The most curious aspect of the proposal was what it didn’t contain: deferral of deportation for the parents of the so-called Dreamers, children brought to this country illegally by their parents.

Two years ago, Obama protected many Dreamers from deportation with his Deferred Action for Childhood Arrivals program, known as DACA, and the Dreamers hoped that he would extend the same consideration to their parents.

They were disappointed. In his speech, Obama said that “I’ve seen the heartbreak and anxiety of children whose mothers might be taken away from them just because they didn’t have the right papers.” Yet by failing to protect the Dreamers’ parents, he is – theoretically, anyway – creating the possibility of just the sort of heart-rending scene he described.

So what happened?

Apparently the White House considered deferring deportation of the Dreamers’ parents, too, but ran into a roadblock from the Office of Legal Counsel in the Justice Department. The head of that office, Karl R. Thompson, concluded that “the proposed deferred action program for parents of DACA recipients would not be a permissible exercise of enforcement discretion.”

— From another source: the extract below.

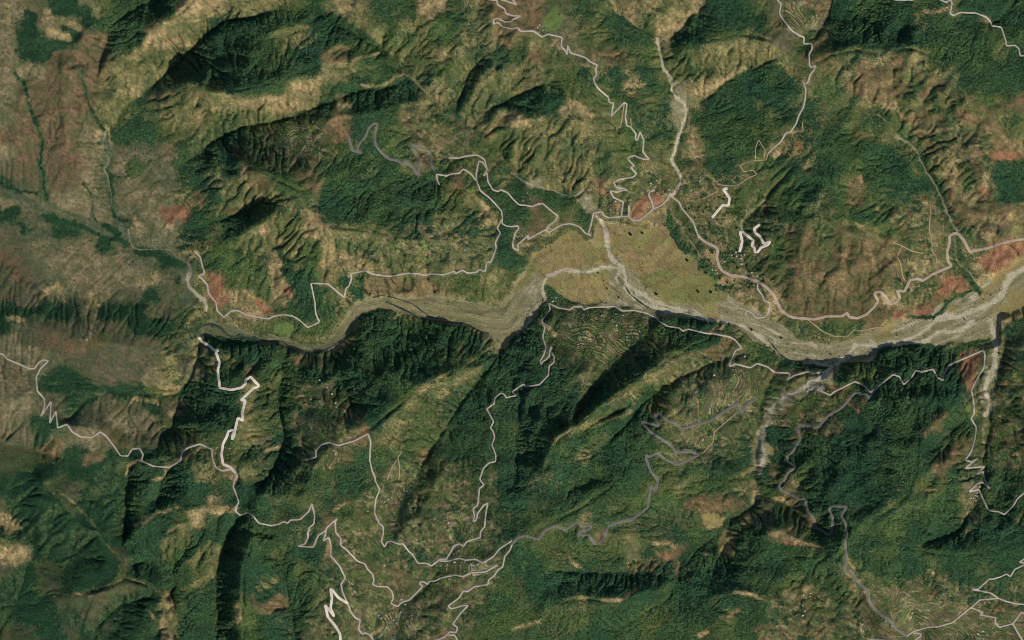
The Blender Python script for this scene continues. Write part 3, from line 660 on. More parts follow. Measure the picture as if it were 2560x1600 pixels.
 ('d', 14, T(2, 3, '1770 1470 1830 1440')), ('b', 18, T(2, 3, '1640 900 1680 920')), ('d', 10, T(2, 3, '0 1410 120 1380 260 1330')), ('F', 26, T(2, 3, '520 900 760 920 1000 960 1250 970')), ('F', 24, T(2, 3, '2200 540 2160 640')),
 ('F', 60, T(2, 3, '900 1300 1050 1350 950 1420')), ('F', 50, T(2, 3, '1560 1050 1640 1080')), ('F', 40, T(2, 3, '1650 750 1800 760')), ('e', 50, T(2, 3, '2380 240 2400 380')), ('F', 26, T(2, 3, '2060 410 2120 430')),
 ('F', 12, T(2, 3, '1880 520 1960 470 2030 420')), ('F', 30, T(2, 3, '2200 1200 2300 1180 2400 1200')), ('F', 40, T(2, 3, '2180 1420 2240 1480')), ('d', 18, T(2, 3, '2280 50 2310 150')),
 ('d', 14, T(3, 3, '0 490 150 530 300 590 500 650')), ('r', 8, T(3, 3, '150 580 280 610')), ('d', 14, T(3, 3, '60 180 200 200')), ('d', 12, T(3, 3, '240 20 280 50')), ('G', 18, T(3, 3, '470 1070 510 1090')),
 ('q', 12, T(3, 3, '200 1150 230 1160')), ('d', 20, T(3, 3, '170 1070 240 1090')), ('d', 16, T(3, 3, '350 1030 420 1010')), ('d', 14, T(3, 3, '880 950 940 990')), ('d', 14, T(3, 3, '800 1010 840 1060')), ('d', 14, T(3, 3, '1640 940 1670 950')),
 ('d', 14, T(3, 3, '1440 1050 1460 1110')), ('d', 24, T(3, 3, '1590 1290 1660 1250')), ('d', 18, T(3, 3, '540 1350 530 1450')), ('d', 12, T(3, 3, '1060 1020 1100 1030')), ('q', 30, T(3, 3, '1860 180 1920 240')),
 ('d', 16, T(3, 3, '1900 310 1970 330 1970 400')), ('r', 10, T(3, 3, '2050 1200 2070 1180')), ('q', 60, T(3, 3, '1900 1420 2050 1400')), ('q', 40, T(3, 3, '2250 1450 2350 1420')), ('d', 26, T(3, 3, '30 1470 80 1480')),
 ('f', 20, T(3, 3, '580 1000 700 1080 800 1130')), ('F', 12, T(3, 3, '540 990 640 1060 780 1140')), ('d', 8, T(3, 3, '1220 100 1270 95')), ('d', 10, T(3, 3, '1490 90 1580 100')), ('d', 6, T(3, 3, '740 700 760 780 850 900')),
]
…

Why not? It all has to do, amazingly enough, with congressional intent. The Office of Legal Counsel memo notes that many provisions of immigration law “reflect Congress’ general concern with not separating individuals who are legally entitled to live in the United States from their immediate family members. But the immigration laws do not express comparable concern for uniting persons who lack lawful status (or prospective lawful status) in the United States with their families.”

Wait -- didn’t Obama legalize the Dreamers two years ago? No, all he did was defer their deportation and make them eligible to work in the U.S. The memo cites language from a “toolkit” for Dreamers that says: “Deferred action ... does not provide you with a lawful status.”

This seems like hairsplitting. The Office of Legal Counsel is straining out a gnat (the difference between parents of Dreamers and parents of U.S. citizens) while swallowing a camel (the fact that Obama is initiating a major change in immigration law without congressional buy-in).

As a practical matter, Dreamer parents who don’t also have a U.S. citizen child aren’t likely to be deported. Even so, their exclusion from the president’s new initiative is inconsistent with Obama’s comments about keeping families together. No wonder the Dreamers are upset.